Dal 29 settembre 2000 al 28 maggio 2003 sono stati uccisi a causa di 17.633 attacchi terroristici ed atti di violenza armata 781 israeliani, di cui 545 sono civili e 236 appartenenti alle forze di sicurezza; i feriti sono 5.471, di cui 3.845 civili e 1.626 appartenenti alle forze di sicurezza. Gli attacchi sono stati 7.588 in Cisgiordania, 9.338 nella Striscia di Gaza, 707 in altre parti del paese. Gli attacchi suicidi hanno causato la morte di 300 civili e 30 appartenenti alle forze di sicurezza.

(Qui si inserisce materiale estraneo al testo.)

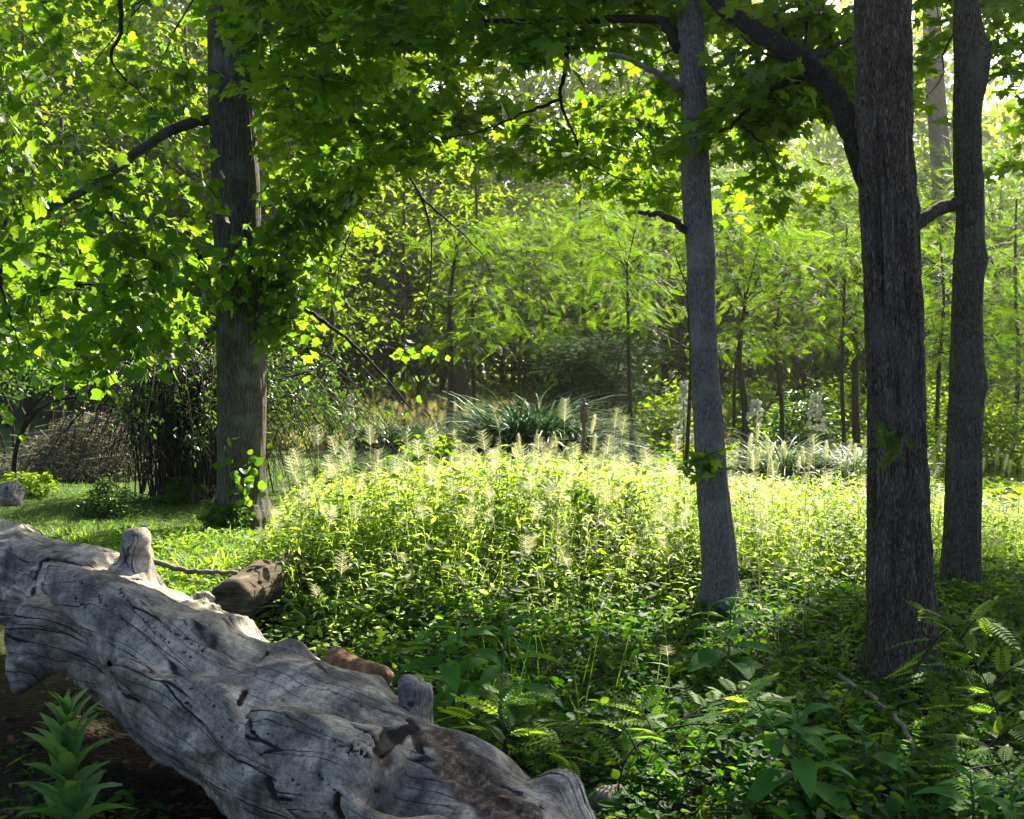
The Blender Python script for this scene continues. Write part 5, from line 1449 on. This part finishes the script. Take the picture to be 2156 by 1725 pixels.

Se dobbiamo accettare che il passato sia passato, ed il futuro si costruisca anche su una forza d' animo che porti a dimenticare quanto sangue innocente è stato versato, dobbiamo tuttavia garantire che questo futuro sia veramente di serenità e di sicurezza per le giovani generazioni israeliane e palestinesi.